В мейерхольдовском спектакле работали три пласта времени. Первый пласт — это общее театральное время течения фабулы пьесы; второй — минуты объединения актуального времени сцены и зала в режиме реально идущего, физического времени; наконец, третий пласт — мгновенья существования актрисы в роли Гамлета, «вечное время» искусства. Актриса Гончарова — единственный персонаж, способный удержать рвущуюся «связь времен»; она существует, переходя из одного временного пласта в другой.
Подобно эпиграфу, выносимому на авансцену печатного листа, графически отдельному, предваряющему собственно текст, Мейерхольд выделяет игровую площадку, предназначенную для «сцены с флейтой» в Прологе спектакля, и еще отбивает ее ступеньками.
Отвечая залу сценой с флейтой, героиня будто отделяет чертой себя, парирующую вопросы, — от себя же, играющей Гамлета. При этом решение режиссера парадоксально: преображаясь в Гамлета, актриса не поднимается на трагические котурны, а, напротив, спускается со сцены [505]. Она сходит по ступенькам, т. е. меняет уровень разговора, так что место «на трибуне» уступает (условному) положению «глаза в глаза». К тому же Гончарова еще и выходит на авансцену, т. е. предельно уменьшает дистанцию.
Таким образом, общение Лели с залом через диалога шекспировского произведения означает не уход от только что окончившегося диспута, а, наоборот, еще более тесный контакт со зрителем, нежели через пьесу Олеши.

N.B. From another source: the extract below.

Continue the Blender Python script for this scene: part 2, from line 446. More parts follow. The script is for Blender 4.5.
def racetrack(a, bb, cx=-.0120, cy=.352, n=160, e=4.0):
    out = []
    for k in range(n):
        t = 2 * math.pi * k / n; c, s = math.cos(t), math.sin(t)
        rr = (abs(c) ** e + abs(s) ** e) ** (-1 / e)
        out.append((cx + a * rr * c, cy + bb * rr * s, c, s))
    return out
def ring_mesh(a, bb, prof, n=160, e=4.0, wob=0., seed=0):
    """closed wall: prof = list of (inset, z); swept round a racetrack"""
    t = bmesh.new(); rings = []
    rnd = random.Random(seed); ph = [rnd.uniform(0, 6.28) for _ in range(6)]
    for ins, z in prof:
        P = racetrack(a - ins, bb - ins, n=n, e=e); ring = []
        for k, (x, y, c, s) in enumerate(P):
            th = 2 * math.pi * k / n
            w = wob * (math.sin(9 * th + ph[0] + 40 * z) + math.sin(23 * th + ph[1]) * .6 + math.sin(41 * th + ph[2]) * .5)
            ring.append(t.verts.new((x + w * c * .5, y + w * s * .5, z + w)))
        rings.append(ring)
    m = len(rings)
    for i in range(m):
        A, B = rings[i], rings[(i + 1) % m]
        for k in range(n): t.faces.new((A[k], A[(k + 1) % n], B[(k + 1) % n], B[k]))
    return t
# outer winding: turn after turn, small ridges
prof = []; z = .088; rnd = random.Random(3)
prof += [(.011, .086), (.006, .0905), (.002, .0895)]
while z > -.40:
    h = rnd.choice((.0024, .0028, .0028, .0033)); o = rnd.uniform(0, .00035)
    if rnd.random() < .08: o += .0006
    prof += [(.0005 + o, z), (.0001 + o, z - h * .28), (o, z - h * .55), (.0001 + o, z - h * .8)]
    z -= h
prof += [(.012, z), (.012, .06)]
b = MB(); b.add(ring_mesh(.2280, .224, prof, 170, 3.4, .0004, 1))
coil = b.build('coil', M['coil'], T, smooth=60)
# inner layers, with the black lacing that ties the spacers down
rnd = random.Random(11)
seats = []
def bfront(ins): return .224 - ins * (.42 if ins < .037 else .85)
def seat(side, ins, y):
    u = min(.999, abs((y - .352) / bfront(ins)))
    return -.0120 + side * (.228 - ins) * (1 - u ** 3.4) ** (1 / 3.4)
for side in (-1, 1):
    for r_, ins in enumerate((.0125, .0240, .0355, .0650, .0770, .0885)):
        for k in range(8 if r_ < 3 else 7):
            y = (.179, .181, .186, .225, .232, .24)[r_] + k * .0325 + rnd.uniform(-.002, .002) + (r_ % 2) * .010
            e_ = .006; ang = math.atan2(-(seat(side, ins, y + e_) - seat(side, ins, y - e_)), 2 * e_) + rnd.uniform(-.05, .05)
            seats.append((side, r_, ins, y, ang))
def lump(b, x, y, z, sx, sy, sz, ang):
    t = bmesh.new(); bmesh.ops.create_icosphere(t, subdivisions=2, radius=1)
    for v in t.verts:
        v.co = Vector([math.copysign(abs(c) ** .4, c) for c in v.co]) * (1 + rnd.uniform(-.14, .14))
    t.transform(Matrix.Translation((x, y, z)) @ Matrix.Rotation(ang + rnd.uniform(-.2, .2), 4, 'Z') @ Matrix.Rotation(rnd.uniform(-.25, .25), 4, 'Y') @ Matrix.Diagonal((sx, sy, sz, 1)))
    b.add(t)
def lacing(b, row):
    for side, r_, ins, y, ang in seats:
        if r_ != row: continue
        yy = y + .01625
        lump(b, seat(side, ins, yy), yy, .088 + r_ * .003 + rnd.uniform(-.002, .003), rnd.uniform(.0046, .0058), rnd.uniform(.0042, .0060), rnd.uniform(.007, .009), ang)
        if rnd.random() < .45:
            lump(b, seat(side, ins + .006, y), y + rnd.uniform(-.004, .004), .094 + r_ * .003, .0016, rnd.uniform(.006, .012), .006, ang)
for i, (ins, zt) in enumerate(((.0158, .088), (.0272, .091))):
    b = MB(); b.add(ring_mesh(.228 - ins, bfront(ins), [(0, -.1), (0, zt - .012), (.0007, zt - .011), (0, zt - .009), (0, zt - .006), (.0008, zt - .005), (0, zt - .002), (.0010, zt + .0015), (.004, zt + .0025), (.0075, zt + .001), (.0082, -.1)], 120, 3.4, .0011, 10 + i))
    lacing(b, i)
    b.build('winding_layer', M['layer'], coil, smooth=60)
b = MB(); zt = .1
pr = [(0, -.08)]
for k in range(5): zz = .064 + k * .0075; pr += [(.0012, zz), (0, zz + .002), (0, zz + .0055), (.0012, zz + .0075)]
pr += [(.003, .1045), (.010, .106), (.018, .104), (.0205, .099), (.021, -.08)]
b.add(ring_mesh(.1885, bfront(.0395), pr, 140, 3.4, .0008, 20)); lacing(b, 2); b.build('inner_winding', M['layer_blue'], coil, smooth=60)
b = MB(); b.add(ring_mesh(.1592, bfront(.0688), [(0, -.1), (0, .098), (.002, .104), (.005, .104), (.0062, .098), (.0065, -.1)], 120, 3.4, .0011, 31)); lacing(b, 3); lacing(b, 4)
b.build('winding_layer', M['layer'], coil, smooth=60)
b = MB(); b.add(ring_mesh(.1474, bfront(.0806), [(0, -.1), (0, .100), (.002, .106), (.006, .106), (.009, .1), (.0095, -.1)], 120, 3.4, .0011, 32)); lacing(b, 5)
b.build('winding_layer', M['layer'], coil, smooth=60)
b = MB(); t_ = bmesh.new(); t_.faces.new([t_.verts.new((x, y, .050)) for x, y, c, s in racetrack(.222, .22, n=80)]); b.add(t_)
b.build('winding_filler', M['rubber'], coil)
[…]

Настороженность и отчужденность от публики актрисы Гончаровой сменяются исповедальной прямотой Гончаровой-Гамлета. Мизансцена диктует интонацию: не театральную, приподнятую — а естественную, интимную.
Наконец, Мейерхольд, воплощая средствами режиссуры поэтические рифмы, пронизывающие пьесу Олеши, строит спектакль на внутренних рифмах, подчеркивающих смысл сценического действия:
— дважды играется сцена из «Гамлета» — причем и в России, и в мюзик-холле Парижа Лелю не понимают;
— «двоятся» персонажи — ломкая тень сопровождает проход Гончаровой по лестнице в эпизоде Мюзик-холла, причудливые тени отбрасывает Татаров. «Даже представитель советского посольства тоже двоится в глазах Гончаровой, и она видит то хорошего, то плохого Федотова» [506];
— в Прологе пьесы Гончарова рвет зрительскую записку — так же, как потом, в Париже, разрывает приглашение на бал;
— прощальная пирушка у Лели рифмуется со сценой «В кафе» и эпизодом с голодающим «Чаплином», мечтающим о тарелке супу;
— дважды появляется букет цветов: в Москве его преподносит актрисе комсомолец — в Париже Лелю хлещет букетом по лицу ревнивая любовница Татарова [507];
— дважды, как будто раздается негромкое эхо, произносятся важные, ключевые фразы героини («сквозь туман путешествий…» — и: «смотреть Чаплина и плакать» — «стоять в очереди и плакать»);
— проход Гончаровой в роли Гамлета в Прологе повторяется в сцене ее ухода из Мюзик-холла и т. д.
Сохранился листок бумаги, на котором рукой Мейерхольда зафиксированы важнейшие игровые точки сцены финала:
«1. Фонтан с водой (вода течет).
2. Камень на авансц/ене/.
3. Ворота левого плана раскрыты и на ворогах транспарант.
4. Знамени 2–3.
5. Плакаты 2–3 на фонаре». [508]
Финал спектакля кажется суровым по отношению к героине: Лелю лишают ореола человеческого сочувствия (т. е. единения с людьми), с нее снят гамлетовский плащ, отняты цветы, символ восхищения и любви; хриплым становится ее голос («сломана» флейта). Но, умирая на «камне Европы», Гончарова просит «накрыть ее красным флагом», т. е. упорствует в стремлении соединить эти два, равно важные для нее символа: родины и свободы.
Итак, перечислю важные особенности структуры спектакля:
— поворот сцены как симптом ненормальности, катастрофичности событий;
— взрыв инерции, рутинной зрительской установки;
— максимальное приближение действия к залу, настаивание на общности, единстве сценического и зрительского времени и пространства;
— особенности контакта актера и зрителя: исповедальность, интимность;
— концентрация (но и сужение) игрового пространства, отведенная актрисе, передающие «загнанность» героини;
— воплощение режиссерскими средствами структуры лейтмотивов пьесы Олеши.
В начале 1930-х годов на сцене ГосТИМа «самый революционный» мастер советского театра ставит символистский спектакль. Это не символизм в его «классической» форме мейерхольдовских ранних, порой декларативных экспериментов, а, скорее, выражение обретенного зрелым художником иного зрения: различение в реальности второго, высшего, метафизического плана, узнавание в событиях — судьбы.